— begin TASK MATERIAL —

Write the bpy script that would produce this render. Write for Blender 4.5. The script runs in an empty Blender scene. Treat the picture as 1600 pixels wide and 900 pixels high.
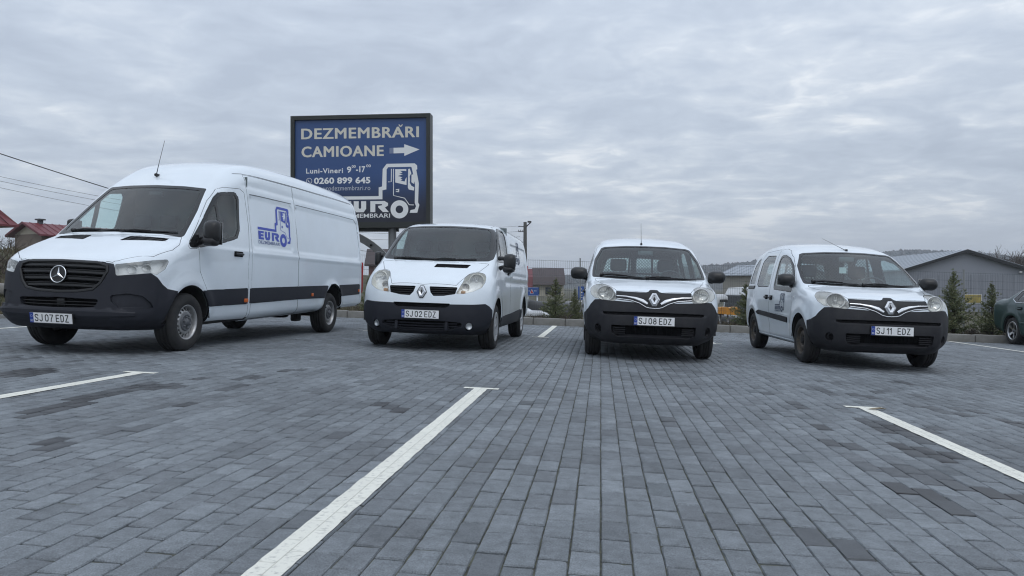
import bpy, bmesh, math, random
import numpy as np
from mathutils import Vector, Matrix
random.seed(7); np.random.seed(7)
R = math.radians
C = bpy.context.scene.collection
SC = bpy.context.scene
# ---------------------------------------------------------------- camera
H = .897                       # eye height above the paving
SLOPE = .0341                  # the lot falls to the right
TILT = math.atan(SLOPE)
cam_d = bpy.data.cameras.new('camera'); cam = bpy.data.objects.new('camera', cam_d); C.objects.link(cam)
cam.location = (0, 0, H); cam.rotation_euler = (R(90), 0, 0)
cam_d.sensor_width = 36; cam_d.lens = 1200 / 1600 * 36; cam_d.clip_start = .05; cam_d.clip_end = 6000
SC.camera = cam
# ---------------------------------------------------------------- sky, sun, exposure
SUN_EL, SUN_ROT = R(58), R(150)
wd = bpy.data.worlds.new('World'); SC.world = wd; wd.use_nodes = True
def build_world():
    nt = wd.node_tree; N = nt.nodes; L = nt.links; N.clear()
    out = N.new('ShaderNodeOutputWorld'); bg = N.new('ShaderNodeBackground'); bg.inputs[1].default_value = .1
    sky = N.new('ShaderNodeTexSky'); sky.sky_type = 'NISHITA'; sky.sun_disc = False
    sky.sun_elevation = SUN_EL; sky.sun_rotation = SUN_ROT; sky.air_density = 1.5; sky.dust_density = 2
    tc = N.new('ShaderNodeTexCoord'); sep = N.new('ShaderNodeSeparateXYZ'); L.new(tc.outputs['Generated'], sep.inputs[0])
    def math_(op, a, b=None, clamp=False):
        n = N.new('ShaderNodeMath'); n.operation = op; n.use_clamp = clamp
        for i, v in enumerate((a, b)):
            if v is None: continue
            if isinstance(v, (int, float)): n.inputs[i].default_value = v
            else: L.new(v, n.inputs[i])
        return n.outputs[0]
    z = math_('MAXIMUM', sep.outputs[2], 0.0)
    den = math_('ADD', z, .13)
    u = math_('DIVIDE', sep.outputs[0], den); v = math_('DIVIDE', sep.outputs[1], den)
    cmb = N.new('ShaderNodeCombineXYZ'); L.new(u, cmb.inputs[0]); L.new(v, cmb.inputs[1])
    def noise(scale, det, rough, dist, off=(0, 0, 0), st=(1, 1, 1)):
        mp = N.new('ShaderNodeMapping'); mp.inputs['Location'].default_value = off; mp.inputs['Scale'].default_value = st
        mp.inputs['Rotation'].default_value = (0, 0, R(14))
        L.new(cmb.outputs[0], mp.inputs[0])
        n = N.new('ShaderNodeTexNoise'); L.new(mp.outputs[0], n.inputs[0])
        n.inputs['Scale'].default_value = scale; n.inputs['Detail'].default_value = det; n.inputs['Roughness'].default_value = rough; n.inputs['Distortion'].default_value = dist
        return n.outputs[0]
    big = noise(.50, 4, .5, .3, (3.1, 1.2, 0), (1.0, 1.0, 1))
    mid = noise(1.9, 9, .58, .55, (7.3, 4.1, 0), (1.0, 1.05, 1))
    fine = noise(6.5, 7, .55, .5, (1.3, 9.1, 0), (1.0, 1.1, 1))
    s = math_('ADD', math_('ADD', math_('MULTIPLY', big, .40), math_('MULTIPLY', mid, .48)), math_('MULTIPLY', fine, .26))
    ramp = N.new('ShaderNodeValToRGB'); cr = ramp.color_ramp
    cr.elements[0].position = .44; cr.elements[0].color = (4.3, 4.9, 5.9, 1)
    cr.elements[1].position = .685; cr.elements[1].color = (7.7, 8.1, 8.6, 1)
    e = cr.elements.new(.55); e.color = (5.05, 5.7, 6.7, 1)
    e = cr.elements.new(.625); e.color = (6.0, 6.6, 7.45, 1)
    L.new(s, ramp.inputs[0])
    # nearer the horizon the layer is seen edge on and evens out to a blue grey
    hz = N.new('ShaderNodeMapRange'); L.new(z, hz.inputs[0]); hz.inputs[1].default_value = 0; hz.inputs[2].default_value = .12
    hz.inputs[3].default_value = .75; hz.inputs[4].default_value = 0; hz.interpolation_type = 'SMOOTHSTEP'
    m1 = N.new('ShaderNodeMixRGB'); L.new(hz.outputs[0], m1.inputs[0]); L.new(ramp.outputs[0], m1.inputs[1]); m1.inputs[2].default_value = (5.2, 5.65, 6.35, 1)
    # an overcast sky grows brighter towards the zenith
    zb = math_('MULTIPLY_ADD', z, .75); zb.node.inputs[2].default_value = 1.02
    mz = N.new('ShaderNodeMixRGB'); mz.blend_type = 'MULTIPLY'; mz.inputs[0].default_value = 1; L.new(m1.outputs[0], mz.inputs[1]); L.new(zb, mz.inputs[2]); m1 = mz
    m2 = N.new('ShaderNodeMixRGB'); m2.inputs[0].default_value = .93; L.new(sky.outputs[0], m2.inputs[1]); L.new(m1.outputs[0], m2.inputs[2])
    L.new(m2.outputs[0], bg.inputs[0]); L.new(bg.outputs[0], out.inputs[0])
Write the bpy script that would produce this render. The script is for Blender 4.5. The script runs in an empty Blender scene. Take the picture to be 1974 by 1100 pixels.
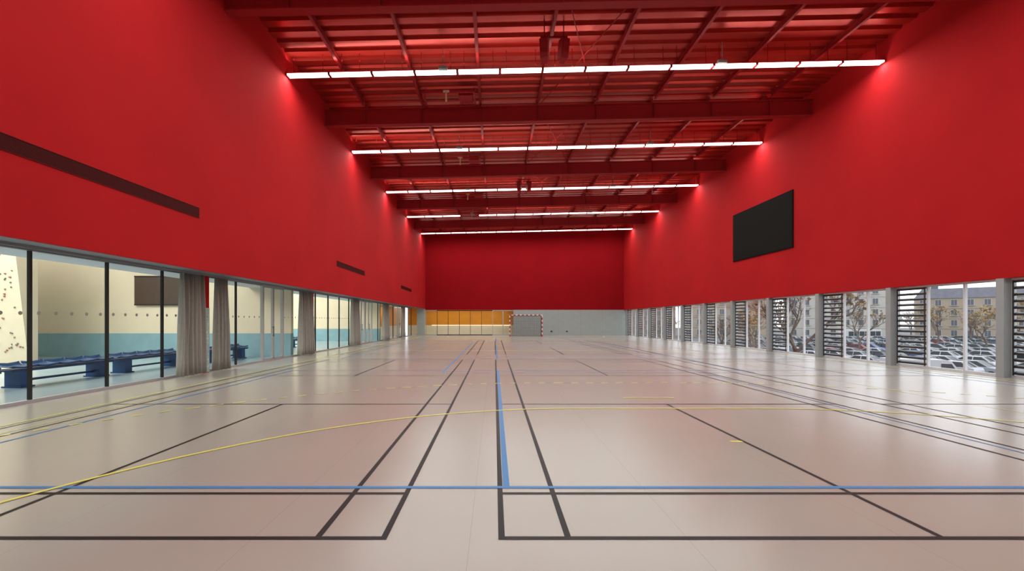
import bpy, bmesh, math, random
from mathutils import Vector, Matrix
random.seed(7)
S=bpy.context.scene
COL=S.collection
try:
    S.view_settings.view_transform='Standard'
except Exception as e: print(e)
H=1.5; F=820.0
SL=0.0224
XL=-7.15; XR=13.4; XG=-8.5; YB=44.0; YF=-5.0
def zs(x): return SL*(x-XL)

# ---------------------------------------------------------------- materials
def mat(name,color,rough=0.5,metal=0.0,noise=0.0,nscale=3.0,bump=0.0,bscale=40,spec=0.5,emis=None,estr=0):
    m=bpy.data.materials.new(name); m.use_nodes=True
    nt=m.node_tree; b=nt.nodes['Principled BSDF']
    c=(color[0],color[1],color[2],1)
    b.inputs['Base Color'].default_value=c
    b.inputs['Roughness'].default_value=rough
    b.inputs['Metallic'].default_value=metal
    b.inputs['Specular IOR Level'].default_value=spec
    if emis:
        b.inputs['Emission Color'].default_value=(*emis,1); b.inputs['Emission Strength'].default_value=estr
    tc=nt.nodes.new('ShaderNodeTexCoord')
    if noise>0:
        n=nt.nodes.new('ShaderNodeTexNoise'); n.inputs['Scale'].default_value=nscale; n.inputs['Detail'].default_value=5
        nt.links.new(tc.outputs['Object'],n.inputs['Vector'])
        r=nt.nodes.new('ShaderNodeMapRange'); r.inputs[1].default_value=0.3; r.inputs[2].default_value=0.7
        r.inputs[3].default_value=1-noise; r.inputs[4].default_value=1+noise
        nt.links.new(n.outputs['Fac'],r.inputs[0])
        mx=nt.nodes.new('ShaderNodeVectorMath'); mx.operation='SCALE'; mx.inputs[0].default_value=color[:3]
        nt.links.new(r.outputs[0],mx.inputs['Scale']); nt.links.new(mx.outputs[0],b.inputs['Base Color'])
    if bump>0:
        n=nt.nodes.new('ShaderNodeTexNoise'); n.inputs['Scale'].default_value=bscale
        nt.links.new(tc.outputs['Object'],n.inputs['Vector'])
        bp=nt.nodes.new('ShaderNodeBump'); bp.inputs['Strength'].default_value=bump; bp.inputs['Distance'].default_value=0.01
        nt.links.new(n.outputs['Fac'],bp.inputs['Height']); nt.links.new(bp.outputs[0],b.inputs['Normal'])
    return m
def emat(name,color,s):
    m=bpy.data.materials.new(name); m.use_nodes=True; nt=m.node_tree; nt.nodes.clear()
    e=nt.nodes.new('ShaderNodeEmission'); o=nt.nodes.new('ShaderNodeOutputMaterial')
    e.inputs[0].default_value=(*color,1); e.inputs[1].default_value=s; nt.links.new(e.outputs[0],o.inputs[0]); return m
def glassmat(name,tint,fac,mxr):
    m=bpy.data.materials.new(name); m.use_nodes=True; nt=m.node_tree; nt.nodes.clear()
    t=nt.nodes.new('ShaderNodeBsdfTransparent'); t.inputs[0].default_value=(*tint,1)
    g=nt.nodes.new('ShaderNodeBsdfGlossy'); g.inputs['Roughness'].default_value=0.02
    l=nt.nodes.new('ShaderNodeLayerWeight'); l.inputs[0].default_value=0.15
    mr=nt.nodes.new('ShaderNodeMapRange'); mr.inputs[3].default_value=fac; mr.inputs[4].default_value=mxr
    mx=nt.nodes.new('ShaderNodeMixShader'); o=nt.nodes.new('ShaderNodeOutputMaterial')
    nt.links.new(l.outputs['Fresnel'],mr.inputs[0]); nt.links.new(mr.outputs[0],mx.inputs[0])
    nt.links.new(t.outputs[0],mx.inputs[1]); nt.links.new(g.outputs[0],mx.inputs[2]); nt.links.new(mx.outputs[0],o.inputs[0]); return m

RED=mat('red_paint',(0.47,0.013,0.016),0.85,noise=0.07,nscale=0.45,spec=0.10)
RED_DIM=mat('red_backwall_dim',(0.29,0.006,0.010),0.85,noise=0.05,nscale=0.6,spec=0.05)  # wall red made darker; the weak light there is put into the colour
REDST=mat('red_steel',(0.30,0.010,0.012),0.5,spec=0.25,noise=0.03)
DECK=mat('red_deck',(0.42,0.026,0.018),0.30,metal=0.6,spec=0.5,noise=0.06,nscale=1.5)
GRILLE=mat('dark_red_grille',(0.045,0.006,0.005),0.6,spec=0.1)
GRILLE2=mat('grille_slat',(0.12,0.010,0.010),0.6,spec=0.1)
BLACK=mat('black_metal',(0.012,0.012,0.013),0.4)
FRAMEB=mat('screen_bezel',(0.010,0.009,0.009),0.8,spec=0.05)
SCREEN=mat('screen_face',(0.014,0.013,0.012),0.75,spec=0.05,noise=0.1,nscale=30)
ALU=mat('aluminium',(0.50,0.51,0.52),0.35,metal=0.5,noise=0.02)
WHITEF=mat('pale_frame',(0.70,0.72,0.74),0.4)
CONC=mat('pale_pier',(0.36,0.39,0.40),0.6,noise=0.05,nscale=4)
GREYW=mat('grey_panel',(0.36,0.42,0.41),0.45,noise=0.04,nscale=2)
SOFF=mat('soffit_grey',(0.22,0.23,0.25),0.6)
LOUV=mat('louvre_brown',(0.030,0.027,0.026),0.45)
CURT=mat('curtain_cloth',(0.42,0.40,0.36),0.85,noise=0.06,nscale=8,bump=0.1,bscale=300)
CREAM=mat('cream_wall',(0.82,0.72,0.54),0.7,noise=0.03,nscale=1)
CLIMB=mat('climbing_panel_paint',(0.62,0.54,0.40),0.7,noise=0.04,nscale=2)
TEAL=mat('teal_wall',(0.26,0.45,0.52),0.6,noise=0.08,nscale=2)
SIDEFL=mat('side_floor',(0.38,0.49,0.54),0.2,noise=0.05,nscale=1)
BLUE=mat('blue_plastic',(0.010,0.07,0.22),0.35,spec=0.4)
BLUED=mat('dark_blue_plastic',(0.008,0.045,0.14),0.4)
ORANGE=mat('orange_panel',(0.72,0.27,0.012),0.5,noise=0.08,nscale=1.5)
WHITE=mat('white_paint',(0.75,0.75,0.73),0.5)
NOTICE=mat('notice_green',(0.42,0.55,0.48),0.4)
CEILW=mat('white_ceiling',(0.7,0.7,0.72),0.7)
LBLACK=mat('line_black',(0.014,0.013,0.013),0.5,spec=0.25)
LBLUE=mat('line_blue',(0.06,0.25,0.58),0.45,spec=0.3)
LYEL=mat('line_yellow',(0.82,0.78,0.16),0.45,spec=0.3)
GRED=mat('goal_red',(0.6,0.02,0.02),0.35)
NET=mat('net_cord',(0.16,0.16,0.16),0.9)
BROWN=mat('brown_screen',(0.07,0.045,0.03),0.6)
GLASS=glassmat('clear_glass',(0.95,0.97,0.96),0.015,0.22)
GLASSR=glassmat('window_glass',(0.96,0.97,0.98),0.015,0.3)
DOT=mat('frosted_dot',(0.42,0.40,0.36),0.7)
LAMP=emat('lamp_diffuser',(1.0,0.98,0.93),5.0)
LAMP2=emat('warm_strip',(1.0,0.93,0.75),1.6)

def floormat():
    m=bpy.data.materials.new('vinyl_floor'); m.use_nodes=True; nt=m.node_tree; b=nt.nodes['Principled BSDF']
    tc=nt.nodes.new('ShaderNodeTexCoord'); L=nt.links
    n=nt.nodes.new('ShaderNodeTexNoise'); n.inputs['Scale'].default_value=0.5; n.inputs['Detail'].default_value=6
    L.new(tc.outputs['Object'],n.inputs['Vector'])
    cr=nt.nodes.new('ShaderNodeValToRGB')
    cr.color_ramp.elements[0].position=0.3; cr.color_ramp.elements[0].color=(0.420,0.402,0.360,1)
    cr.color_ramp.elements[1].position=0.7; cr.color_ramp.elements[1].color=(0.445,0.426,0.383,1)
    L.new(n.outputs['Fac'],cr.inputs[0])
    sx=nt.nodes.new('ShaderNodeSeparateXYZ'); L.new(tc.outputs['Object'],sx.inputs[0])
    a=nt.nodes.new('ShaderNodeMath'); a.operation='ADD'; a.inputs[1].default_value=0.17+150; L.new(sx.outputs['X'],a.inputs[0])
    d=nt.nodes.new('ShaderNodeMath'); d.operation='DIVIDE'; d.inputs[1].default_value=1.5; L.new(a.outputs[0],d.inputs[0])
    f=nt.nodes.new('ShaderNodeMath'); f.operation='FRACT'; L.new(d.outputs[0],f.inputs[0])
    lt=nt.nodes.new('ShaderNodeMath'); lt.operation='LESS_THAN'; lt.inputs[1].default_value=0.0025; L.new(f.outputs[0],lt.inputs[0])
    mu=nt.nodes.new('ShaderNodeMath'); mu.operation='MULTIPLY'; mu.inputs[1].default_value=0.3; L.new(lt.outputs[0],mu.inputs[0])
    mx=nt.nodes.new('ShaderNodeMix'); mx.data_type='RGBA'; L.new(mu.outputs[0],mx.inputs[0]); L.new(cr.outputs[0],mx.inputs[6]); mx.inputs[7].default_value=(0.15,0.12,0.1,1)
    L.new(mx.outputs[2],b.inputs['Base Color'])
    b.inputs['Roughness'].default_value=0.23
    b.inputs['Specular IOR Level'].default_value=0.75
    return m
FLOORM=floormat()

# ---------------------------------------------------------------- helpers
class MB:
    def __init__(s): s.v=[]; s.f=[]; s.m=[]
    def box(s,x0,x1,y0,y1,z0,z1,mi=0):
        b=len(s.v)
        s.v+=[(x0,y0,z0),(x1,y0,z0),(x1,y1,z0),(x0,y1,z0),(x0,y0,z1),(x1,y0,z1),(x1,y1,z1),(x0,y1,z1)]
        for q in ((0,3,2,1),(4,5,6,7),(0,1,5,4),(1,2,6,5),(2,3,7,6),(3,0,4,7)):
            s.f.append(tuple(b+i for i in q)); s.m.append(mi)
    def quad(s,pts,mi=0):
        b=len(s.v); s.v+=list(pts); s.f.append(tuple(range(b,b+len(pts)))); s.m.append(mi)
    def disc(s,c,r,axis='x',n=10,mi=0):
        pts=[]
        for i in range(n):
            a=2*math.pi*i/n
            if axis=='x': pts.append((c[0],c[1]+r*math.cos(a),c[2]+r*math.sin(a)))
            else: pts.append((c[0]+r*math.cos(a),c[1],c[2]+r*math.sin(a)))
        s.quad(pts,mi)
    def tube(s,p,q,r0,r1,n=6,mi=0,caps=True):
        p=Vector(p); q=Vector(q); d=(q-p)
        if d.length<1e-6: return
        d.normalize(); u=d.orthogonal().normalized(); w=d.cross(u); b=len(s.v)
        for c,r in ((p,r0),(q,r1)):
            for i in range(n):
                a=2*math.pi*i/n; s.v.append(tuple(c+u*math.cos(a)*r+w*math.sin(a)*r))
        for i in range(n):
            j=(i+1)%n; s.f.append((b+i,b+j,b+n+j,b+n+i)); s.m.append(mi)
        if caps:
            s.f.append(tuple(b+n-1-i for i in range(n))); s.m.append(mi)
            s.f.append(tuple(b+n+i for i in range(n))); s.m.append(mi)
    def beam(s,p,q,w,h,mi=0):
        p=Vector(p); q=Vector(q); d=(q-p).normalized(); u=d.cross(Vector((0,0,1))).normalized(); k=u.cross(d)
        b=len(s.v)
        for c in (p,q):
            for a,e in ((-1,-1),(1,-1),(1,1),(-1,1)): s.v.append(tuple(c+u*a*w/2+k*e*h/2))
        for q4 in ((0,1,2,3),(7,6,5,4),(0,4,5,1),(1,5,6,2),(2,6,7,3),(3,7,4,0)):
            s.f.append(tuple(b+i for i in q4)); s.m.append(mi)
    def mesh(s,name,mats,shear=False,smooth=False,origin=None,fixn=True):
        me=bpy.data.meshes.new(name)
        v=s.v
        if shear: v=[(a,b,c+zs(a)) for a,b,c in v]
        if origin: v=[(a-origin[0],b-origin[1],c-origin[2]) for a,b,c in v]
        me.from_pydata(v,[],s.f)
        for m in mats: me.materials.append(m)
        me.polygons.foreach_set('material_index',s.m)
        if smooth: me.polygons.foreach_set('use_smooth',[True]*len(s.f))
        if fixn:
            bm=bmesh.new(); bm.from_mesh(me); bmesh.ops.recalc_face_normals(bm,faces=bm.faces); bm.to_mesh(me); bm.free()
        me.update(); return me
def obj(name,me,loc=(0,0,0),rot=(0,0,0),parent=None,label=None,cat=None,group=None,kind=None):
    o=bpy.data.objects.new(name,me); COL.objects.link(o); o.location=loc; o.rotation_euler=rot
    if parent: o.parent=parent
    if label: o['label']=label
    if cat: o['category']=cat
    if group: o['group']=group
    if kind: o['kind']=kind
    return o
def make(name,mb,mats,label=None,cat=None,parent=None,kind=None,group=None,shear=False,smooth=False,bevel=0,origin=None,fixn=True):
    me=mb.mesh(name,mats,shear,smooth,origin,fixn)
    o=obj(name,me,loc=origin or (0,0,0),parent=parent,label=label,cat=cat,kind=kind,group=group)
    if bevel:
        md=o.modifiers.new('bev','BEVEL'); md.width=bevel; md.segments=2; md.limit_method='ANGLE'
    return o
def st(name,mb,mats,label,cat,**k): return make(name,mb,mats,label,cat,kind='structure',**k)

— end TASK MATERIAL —

BRIEF: Pick out every line with the string "Blender" and copy it.

RESULT FOR THIS EXERCISE:
Write the bpy script that would produce this render. Write for Blender 4.5. The script runs in an empty Blender scene. Treat the picture as 1600 pixels wide and 900 pixels high.
Write the bpy script that would produce this render. The script is for Blender 4.5. The script runs in an empty Blender scene. Take the picture to be 1974 by 1100 pixels.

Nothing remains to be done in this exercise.